Aus Fremden werden Freunde / Ausbildungsprojekt mit deutschen und israelischen Journalisten

Wenn sich Deutsche und Israelis treffen, ist die Stimmung oft beklemmend. Die gemeinsame Geschichte prägt. Die Bertelsmann-Stiftung bringt Journalisten aus beiden Ländern zusammen.

Von Carsten Heil

Tel Aviv/Gütersloh. Als der grauhaarige Mann leise das Sitzungszimmer im israelischen Parlament betritt, ersterben alle Gespräche. Joseph Lapid füllt mit seinem zurückhaltenden, ruhigen Auftreten jeden Raum. Und das nicht allein wegen seiner barocken Figur. Es ist die Persönlichkeit des ehemaligen israelischen Justizministers, die schon beeindruckt, bevor er gesprochen hat.

Deshalb schweigen auch die 26 deutschen und israelischen Journalisten, die an einem Fortbildungsprojekt der Bertelsmann-Stiftung teilnehmen. "Der Holocaust hat noch heute Auswirkungen auf das Leben in Israel", lautet der erste Satz Lapids. Nicht schon wieder über den Mord an Millionen Juden diskutieren, mag mancher Teilnehmer denken. Aber schließlich ist das einer der Gründe, weshalb die Gütersloher Stiftung den Austausch junger Führungskräfte und die Diskussion mit Politikern, Wissenschaftlern und Medienleuten überhaupt veranstaltet. Deutsche und Israelis lernen sich kennen, reden über die gemeinsame schwierige Vergangenheit, den Konflikt im Nahen Osten sowie über das Verhältnis von Medien und Politik. "Die Ereignisse seit dem 11. September, die weltweite Terrorismus-Gefahr und der Krieg im Irak verleihen dem Konflikt im Nahen Osten weitere Brisanz. Umso wichtiger ist die Möglichkeit zu einem offenen Austausch zwischen profilierten Vertretern aus Medien und Politik gerade jetzt", begründet Stephan Vopel, zuständiger Projektleiter der Stiftung, das Projekt.

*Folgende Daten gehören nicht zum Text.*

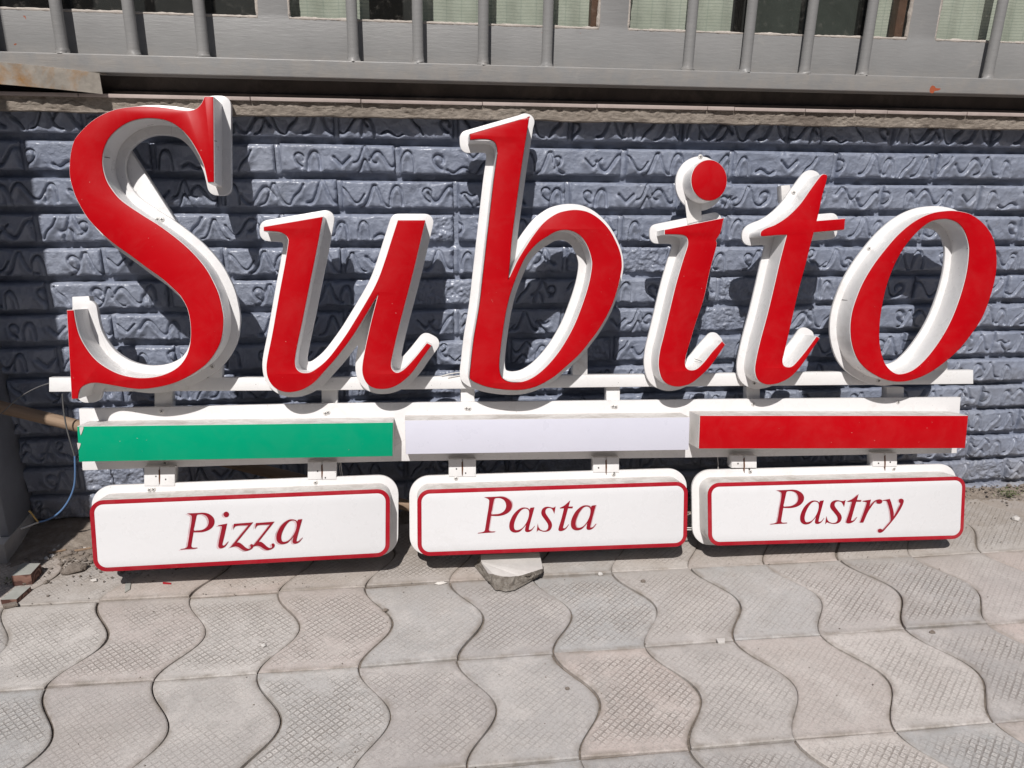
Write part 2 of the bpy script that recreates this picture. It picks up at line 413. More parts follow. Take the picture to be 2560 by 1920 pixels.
def grow(loops, d, cell=.0025):
    """outlines pushed out by d with rounded corners: level set of the distance to the outline"""
    seg = []
    for lp in loops:
        a = np.array(lp); seg.append(np.stack([a, np.roll(a, -1, 0)], 1))
    S = np.concatenate(seg); A = S[:, 0]; B = S[:, 1]-A; BB = (B**2).sum(1)+1e-12
    lo = S.reshape(-1, 2).min(0)-d-4*cell; hi = S.reshape(-1, 2).max(0)+d+4*cell
    xs = np.arange(lo[0], hi[0], cell); ys = np.arange(lo[1], hi[1], cell)
    D = np.empty((len(ys), len(xs)))
    for j, y in enumerate(ys):
        P = np.stack([xs, np.full_like(xs, y)], 1)
        t = np.clip(((P[:, None]-A[None])*B[None]).sum(-1)/BB, 0, 1)
        dd = np.sqrt((((P[:, None]-A[None]-B[None]*t[..., None])**2).sum(-1)).min(1))
        y0, y1, x0 = S[:, 0, 1], S[:, 1, 1], S[:, 0, 0]
        cr = (y0 <= y) != (y1 <= y)
        xi = x0[cr]+(y-y0[cr])/(y1[cr]-y0[cr])*B[cr, 0]
        ins = ((xi[None] > xs[:, None]).sum(1) % 2) == 1
        D[j] = np.where(ins, -dd, dd)
    D -= d
    pts = {}; nxt = {}
    def ep(j, i, j2, i2):
        key = (j, i, j2, i2)
        if key not in pts:
            a, b = D[j, i], D[j2, i2]; t = a/(a-b)
            pts[key] = (xs[i]+(xs[i2]-xs[i])*t, ys[j]+(ys[j2]-ys[j])*t)
        return key
    ny, nx = D.shape; IN = D < 0
    code = IN[:-1, :-1]*1+IN[:-1, 1:]*2+IN[1:, 1:]*4+IN[1:, :-1]*8
    T = {1: ['LB'], 2: ['BR'], 3: ['LR'], 4: ['RT'], 5: ['LT', 'RB'], 6: ['BT'], 7: ['LT'], 8: ['TL'], 9: ['TB'], 10: ['TR', 'BL'], 11: ['TR'], 12: ['RL'], 13: ['RB'], 14: ['BL']}
    for j, i in zip(*np.nonzero((code > 0) & (code < 15))):
        e = {'B': (j, i, j, i+1), 'R': (j, i+1, j+1, i+1), 'T': (j+1, i, j+1, i+1), 'L': (j, i, j+1, i)}
        for ab in T[int(code[j, i])]: nxt.setdefault(ep(*e[ab[0]]), []).append(ep(*e[ab[1]]))
    adj = {}
    for a, bs in nxt.items():
        for b in bs: adj.setdefault(a, []).append(b); adj.setdefault(b, []).append(a)
    out = []; seen = set()
    for st in adj:
        if st in seen: continue
        lp = [st]; seen.add(st); cur = st
        while True:
            c = [q for q in adj[cur] if q not in seen]
            if not c: break
            cur = c[0]; seen.add(cur); lp.append(cur)
        if len(lp) > 12:
            a = np.array([pts[q] for q in lp])
            for _ in range(3): a = (np.roll(a, 1, 0)+a*2+np.roll(a, -1, 0))/4
            out.append([tuple(q) for q in a[::2]])
    return out

def vnoise(x, y, scale, seed=0, octaves=1, gain=.5):
    g = np.random.default_rng(seed).random((64, 64)); out = 0; amp = 1; tot = 0
    for o in range(octaves):
        u = x*scale*(2**o)+17.3*o; v = y*scale*(2**o)+9.1*o
        iu = np.floor(u).astype(int); iv = np.floor(v).astype(int); fu = u-iu; fv = v-iv
        fu = fu*fu*(3-2*fu); fv = fv*fv*(3-2*fv)
        a = g[iv % 64, iu % 64]; b = g[iv % 64, (iu+1) % 64]; c = g[(iv+1) % 64, iu % 64]; d = g[(iv+1) % 64, (iu+1) % 64]
        out = out+amp*((a*(1-fu)+b*fu)*(1-fv)+(c*(1-fu)+d*fu)*fv); tot += amp; amp *= gain
    return out/tot*2-1

# ------------------------------------------------------------------ large structure: ground
me = mesh("ground", [(-40, -40, -.012), (40, -40, -.012), (40, 0.0, -.012), (-40, 0.0, -.012)], [(0, 1, 2, 3)])
tag(link("ground", me, M['dirt']), kind="structure")
me = mesh("added_dark_road", [(-40, -30, -.006), (40, -30, -.006), (40, -2.3, -.006), (-40, -2.3, -.006)], [(0, 1, 2, 3)])
tag(link("added_dark_road", me, simple("asphalt", (.05, .05, .052), .9, .3, 60, 120, .003)), kind="structure")  # unseen dark strip added behind the camera to lessen bounce onto the wall
me = mesh("pavement", [(-1.35, -2.2, -.0055), (2.2, -2.2, -.0055), (2.2, .015, -.0055), (-1.35, .015, -.0055)], [(0, 1, 2, 3)])
pavement = tag(link("pavement", me, simple('joint_grit', (.17, .142, .118), .95, .5, 60, 240, .003)), kind="structure")

# unseen block added behind the camera to cut sky light and deepen shadows
me = box_mesh("unseen_sky_blocker", -32, 32, -22, -12.5, 0, 7.6)
opp = tag(link("unseen_sky_blocker", me, simple("dull_render", (.20, .19, .18), .85, .15, 2)), kind="structure")
wm_ = box_mesh("window", -.7, .7, -.06, .0, -.8, .8); wm_.materials.append(simple("blocker_window_glass", (.03, .035, .04), .15))  # windows only dress the added block
for fl in range(2):
    for i in range(16):
        o = bpy.data.objects.new("window", wm_); col.objects.link(o); o.parent = opp; o.location = (-30+i*4.0, -12.44, 2.3+fl*3.3)

TW, TH = .1753, .2505
def bulge(t): return .058*math.sin(math.pi*(t**1.05))**2
def tile_mesh():
    gx, gy = .0015/TW, .0016/TH
    ss = [gx, gx+.012, gx+.03, gx+.075, .5, 1-gx-.075, 1-gx-.03, 1-gx-.012, 1-gx]
    ts = [gy, gy+.009, gy+.02, gy+.05]+[.08+.84*i/22 for i in range(23)]+[1-gy-.05, 1-gy-.02, 1-gy-.009, 1-gy]
    v = []; rim = []; f = []
    for t in ts:
        for s in ss:
            e = min((s-gx)*TW, (1-gx-s)*TW, (t-gy)*TH, (1-gy-t)*TH)
            z = -.0016*max(0, 1-e/.0032)**2
            v.append(((s-.5)*TW+bulge(t)-.029, (.5-t)*TH, z)); rim.append(max(0, min(1, 1-(e-.003)/.011)))
    nx, ny = len(ss), len(ts)
    for j in range(ny-1):
        for i in range(nx-1):
            a = j*nx+i; f.append((a, a+nx, a+nx+1, a+1))
    bd = [i for i in range(nx)]+[j*nx+nx-1 for j in range(1, ny)]+[(ny-1)*nx+i for i in range(nx-2, -1, -1)]+[j*nx for j in range(ny-2, 0, -1)]
    b0 = len(v)
    for i in bd: v.append((v[i][0], v[i][1], -.03)); rim.append(1)
    L = len(bd)
    for i in range(L): f.append((bd[i], bd[(i+1) % L], b0+(i+1) % L, b0+i))
    me = mesh("paving_tile", v, f)
    at = me.attributes.new("rim", 'FLOAT', 'POINT'); at.data.foreach_set("value", rim)
    return me
tm = tile_mesh(); tm.materials.append(M['tile'])
y_line = -.306+TH
for r_ in range(0, 8):
    yc = y_line-TH*(r_+.5)
    for k in range(-5, 14):
        xc = -.278+TW*(k+.5)
        o = bpy.data.objects.new("paving_tile", tm); col.objects.link(o); o.parent = pavement
        h = rnd.uniform(-.0022, .0022); o.location = (xc+.029+rnd.uniform(-.0016, .0016), yc+rnd.uniform(-.0018, .0018), h)
        o.rotation_euler = (R(rnd.uniform(-.7, .7)), R(rnd.uniform(-.8, .8)), R(rnd.uniform(-.5, .5)))

# ------------------------------------------------------------------ brick wall
BP, CP, BW, BH = .2464, .0715, .2345, .0560
X0B = -.016; ZT = .8655
def joint_x(k):                     # one joint of course k (k=0 is the first full course under the ledge course)
    return X0B if k % 2 == 0 else X0B+BP/2
nx, nz = 760, 230
xs = np.linspace(-1.15, 2.05, nx); zs = np.linspace(-.06, .93, nz); X, Z = np.meshgrid(xs, zs)
Y = np.full_like(X, .0190)
ck = np.floor((ZT+.0065-Z)/CP).astype(int)
jx = np.where(ck % 2 == 0, X0B, X0B+BP/2)
dx = np.abs((X-jx+BP/2) % BP-BP/2)
dz = (ZT+.0065-Z)/CP-ck
inrow = (dz > .10) & (dz < .90)
Y = Y-np.where(inrow, .0100*np.clip(1.25-dx/.010, 0, 1), 0)
Y += vnoise(X, Z, 60, 3, 4)*.0026+vnoise(X, Z, 14, 4, 2)*.0015
wall = link("brick_wall", grid_mesh("brick_wall", X, Y, Z), M['brick'])
tag(wall, "low wall of slate blue painted bricks with embossed squiggles, behind the sign", "wall")
me = box_mesh("wall_core", -1.15, 2.05, .032, .25, -.1, .93)
link("wall_core", me, M['interior'], wall)

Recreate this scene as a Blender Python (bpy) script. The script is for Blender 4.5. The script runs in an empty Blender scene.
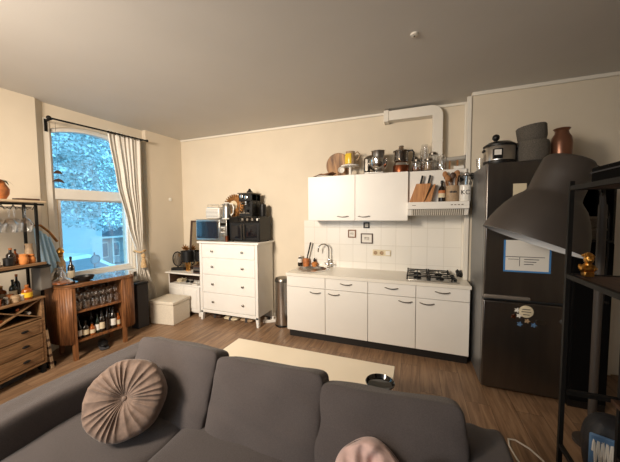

Joseph Lapid war bis vor wenigen Tagen das einzige Regierungsmitglied in Israel, das selbst die Verfolgung durch die Nationalsozialisten überlebt hat. Familienmitglieder kamen in Konzentrationslagern um. Dennoch betrachtet der 72-Jährige die Situation sehr differenziert. Befürchtungen, dass er mit seinem ersten Satz eine Tirade an Vorwürfen gegen Deutschland startet, sind unbegründet. Die Deutschen setzten sich in vernünftiger Weise mit ihrer Vergangenheit auseinander, sagt er.

Das sieht der israelische Schriftsteller Yoram Kaniuk ("Der letzte Berliner") anders. Er beklagt, dass die Deutschen die von ihnen ermordeten Juden nicht vermissten. Diese Feststellung löst sofort kontroverse Debatten in der Gruppe aus. Innerhalb des deutschen Teils, aber auch zwischen Deutschen und Israelis. Das Verhältnis zwischen beiden Seiten ist im zweiten Abschnitt des Projektes schon so gut, dass die unterschiedlichen Seiten gar nicht mehr zu erkennen sind. Es argumentieren nicht Deutsche gegen Israelis und umgekehrt.

Ähnliche Erfahrungen hat Projektleiter Stephan Vopel schon zuvor gemacht. Denn es ist das fünfte Mal, dass er eine solch gemischte Gruppe zusammengespannt hat. Mal waren es Künstler und Leute aus der Politik, mal Wirtschaftsvertreter und jetzt eben Journalisten.